Sometimes my children have turned, at my request that they apologise, and hissed ‘but it was an accident.’ Taking responsibility for a mistake or accident and being sorry is something I’ve encouraged as a courtesy. Maybe that means ‘I’m sorry you’re hurt’ rather than ‘I’m sorry I hurt you’ but it’s something to do with the human condition that they have empathy toward someone who is hurting for whatever reason.

Of course, being English, apologising comes high up my list of daily activities. I do it a lot. But you know you overuse the sentiment when the changing room assistant in The Gap in New York comments on the number of times you’ve told her you’re sorry in the forty five seconds you’ve been in there. I guess I mean ‘Excuse me’ in many cases.

Today I am squirming with embarrassment. I’m mortified. I’ve had to apologise, which wasn’t difficult because I was in the wrong. It’s not the being sorry though that makes me feel utterly ashamed it’s the knowledge that I lost control of my reaction to something. Getting angry in Thai culture isn’t done; you lose face. Their opinion of you diminishes. And I think that’s the problem. It’s the way she may now feel about me.

But for me, it's nothing to do with Thai culture: it's part of my way too. It takes me right back to being told off by my headmaster in junior school. I didn’t mind apologising for the deed I’d committed. What makes me cringe with humiliation to this day is the way he, the headmaster and a family friend, might feel differently about me now he knew that I was capable of such horrible behaviour.

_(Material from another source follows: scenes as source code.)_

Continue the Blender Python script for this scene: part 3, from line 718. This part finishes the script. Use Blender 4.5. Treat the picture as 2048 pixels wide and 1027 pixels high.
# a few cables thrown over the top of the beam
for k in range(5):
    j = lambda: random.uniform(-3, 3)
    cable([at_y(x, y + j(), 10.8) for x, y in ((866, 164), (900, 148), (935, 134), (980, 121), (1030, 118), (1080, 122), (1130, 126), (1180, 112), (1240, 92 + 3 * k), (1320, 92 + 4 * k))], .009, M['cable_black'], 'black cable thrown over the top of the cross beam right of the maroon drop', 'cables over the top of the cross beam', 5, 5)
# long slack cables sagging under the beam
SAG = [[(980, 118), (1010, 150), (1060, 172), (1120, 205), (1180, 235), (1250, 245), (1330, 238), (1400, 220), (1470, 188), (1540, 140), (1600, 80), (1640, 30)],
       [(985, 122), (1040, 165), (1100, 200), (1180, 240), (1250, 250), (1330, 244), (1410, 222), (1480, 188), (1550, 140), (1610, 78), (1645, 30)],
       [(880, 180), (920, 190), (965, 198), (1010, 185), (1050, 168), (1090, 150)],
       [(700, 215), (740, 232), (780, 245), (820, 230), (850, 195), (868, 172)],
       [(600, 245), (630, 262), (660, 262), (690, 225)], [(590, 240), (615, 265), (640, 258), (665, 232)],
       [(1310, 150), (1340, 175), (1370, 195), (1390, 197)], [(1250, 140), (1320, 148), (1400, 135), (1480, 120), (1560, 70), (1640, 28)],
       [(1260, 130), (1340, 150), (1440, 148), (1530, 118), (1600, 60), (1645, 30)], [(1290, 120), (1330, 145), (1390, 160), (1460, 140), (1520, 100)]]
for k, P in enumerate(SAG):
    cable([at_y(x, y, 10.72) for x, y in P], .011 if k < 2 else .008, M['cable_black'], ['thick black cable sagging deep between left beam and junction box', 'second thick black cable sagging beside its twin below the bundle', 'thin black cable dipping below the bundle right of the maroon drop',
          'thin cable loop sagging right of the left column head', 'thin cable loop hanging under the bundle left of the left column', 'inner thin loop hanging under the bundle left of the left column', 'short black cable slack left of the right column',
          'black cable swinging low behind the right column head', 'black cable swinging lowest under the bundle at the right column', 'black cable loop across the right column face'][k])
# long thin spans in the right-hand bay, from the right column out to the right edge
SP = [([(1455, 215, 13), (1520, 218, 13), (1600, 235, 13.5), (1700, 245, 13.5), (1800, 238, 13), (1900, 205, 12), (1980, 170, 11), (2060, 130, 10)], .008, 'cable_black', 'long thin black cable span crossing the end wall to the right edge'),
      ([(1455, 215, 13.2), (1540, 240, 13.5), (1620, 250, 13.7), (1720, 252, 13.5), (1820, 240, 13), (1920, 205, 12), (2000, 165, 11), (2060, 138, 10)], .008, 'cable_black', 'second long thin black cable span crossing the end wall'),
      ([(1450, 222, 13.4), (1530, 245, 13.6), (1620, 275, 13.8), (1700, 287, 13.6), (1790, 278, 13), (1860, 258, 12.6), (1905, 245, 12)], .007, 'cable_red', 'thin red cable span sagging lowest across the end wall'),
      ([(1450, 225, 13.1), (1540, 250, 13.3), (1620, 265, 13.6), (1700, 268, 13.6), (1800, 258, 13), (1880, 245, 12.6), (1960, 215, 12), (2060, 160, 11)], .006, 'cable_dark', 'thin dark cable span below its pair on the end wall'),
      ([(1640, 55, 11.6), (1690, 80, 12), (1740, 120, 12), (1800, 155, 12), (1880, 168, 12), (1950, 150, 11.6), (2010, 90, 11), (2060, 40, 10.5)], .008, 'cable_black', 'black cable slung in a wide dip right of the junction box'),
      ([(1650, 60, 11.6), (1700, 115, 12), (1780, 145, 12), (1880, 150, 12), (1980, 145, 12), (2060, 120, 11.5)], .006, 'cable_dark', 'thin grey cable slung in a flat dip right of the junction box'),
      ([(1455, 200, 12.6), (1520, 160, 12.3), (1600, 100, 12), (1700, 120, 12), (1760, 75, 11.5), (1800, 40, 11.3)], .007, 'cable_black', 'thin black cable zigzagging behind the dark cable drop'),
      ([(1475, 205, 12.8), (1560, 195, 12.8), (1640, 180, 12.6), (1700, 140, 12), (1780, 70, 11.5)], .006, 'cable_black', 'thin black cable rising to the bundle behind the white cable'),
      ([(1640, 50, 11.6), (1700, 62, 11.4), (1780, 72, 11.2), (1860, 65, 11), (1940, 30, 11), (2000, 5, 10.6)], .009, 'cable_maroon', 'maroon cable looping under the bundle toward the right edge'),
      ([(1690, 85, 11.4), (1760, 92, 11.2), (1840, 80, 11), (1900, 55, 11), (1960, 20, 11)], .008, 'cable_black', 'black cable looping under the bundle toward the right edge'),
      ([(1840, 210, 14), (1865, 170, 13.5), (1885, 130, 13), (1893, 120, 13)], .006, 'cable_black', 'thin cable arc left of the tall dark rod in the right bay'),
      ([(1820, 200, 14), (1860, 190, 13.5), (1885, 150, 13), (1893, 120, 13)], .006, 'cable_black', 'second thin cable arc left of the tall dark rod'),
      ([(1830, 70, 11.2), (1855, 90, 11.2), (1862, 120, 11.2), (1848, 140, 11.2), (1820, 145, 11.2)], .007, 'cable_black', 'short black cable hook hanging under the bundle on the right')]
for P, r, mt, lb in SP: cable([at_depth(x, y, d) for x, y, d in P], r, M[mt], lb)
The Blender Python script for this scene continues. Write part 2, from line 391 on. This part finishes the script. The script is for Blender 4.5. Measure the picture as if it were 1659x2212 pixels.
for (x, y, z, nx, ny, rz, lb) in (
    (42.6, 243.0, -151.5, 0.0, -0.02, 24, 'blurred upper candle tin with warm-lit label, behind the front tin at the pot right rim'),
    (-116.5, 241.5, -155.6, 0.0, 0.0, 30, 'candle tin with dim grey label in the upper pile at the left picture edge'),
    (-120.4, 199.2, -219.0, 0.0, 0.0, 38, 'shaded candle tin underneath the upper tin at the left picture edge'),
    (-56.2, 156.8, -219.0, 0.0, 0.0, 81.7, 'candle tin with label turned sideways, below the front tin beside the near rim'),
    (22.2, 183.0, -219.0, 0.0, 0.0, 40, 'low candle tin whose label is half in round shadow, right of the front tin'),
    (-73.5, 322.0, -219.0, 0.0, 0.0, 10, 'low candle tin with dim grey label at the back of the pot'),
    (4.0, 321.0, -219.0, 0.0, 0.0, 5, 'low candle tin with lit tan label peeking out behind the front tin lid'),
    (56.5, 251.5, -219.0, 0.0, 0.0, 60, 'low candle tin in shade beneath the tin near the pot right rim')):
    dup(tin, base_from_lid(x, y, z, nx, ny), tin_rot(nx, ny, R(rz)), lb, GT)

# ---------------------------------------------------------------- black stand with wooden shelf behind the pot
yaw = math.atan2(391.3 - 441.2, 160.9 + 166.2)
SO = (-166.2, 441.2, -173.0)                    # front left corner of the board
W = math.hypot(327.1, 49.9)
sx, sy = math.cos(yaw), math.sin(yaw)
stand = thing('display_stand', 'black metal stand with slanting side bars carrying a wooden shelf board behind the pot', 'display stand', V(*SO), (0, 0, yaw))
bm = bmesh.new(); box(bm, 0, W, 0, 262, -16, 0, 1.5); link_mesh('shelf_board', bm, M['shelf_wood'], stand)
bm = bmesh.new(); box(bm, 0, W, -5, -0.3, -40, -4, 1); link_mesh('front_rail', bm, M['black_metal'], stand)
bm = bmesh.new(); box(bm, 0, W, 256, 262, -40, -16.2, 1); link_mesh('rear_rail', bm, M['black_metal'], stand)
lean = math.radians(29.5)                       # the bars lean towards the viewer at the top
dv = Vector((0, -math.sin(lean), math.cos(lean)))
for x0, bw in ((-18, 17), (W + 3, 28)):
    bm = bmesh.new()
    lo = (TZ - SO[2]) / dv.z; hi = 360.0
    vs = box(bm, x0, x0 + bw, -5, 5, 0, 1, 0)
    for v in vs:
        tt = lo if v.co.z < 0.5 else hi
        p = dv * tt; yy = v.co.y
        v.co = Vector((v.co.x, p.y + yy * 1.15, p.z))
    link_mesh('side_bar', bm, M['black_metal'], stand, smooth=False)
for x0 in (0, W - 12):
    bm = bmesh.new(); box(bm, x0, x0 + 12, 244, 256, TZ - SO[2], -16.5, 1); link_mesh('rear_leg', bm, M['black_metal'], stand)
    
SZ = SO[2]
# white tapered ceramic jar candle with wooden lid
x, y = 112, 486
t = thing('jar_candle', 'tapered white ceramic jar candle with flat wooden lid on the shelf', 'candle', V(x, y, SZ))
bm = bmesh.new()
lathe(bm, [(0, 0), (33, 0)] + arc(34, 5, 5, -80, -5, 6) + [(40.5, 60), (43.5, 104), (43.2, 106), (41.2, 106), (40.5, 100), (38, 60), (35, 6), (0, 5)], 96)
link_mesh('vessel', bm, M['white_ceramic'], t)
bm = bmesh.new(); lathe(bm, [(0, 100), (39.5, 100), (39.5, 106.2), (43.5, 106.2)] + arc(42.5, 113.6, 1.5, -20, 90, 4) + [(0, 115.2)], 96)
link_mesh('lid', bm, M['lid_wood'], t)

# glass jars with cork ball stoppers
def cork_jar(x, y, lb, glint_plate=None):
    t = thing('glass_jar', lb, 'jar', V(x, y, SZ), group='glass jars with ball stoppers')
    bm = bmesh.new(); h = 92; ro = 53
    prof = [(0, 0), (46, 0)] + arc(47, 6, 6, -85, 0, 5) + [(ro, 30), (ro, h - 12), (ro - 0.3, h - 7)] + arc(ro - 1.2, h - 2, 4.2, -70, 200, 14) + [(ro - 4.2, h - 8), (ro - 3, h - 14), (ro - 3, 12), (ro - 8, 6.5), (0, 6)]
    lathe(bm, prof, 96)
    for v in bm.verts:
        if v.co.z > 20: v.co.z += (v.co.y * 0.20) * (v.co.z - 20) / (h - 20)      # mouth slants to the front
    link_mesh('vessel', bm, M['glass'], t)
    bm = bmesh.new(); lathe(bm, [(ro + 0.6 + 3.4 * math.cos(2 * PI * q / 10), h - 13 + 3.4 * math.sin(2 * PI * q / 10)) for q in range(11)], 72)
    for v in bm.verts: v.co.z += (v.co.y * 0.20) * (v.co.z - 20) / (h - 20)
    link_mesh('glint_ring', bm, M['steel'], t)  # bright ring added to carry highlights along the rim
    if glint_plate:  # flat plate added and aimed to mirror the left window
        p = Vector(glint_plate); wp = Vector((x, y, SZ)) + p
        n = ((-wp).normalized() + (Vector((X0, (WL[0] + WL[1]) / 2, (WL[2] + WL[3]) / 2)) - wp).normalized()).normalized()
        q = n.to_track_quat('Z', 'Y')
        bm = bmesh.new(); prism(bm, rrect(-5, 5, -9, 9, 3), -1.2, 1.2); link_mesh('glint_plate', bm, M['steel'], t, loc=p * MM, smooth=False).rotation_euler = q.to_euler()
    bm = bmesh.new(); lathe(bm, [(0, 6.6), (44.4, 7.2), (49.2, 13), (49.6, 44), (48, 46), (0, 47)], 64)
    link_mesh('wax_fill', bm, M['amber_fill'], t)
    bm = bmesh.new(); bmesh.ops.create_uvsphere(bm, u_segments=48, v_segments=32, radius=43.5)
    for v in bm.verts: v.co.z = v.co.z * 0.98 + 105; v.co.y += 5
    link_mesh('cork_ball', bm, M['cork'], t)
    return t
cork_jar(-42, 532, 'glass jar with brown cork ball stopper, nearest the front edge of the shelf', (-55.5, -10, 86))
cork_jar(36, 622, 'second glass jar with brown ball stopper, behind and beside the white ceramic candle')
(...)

Still, I guess that’s what forgiveness is about, isn’t it? Maybe I need to work on that.

2 comments:

SueG said...

Ooh. I hate that feeling of humiliation/embarrassment when you know you've done something "wrong" and you have to apologise. Thankfully it doesn't happen as often as it used to when I was younger, but when it does, it is the same exact horrible feeling as when I was a kid. But maybe recognising it and talking about it means we're actually growing up, after all?

JJ said...

It's horrible isn't it? And yes, I guess you're right that at least it happens very rarely as an adult!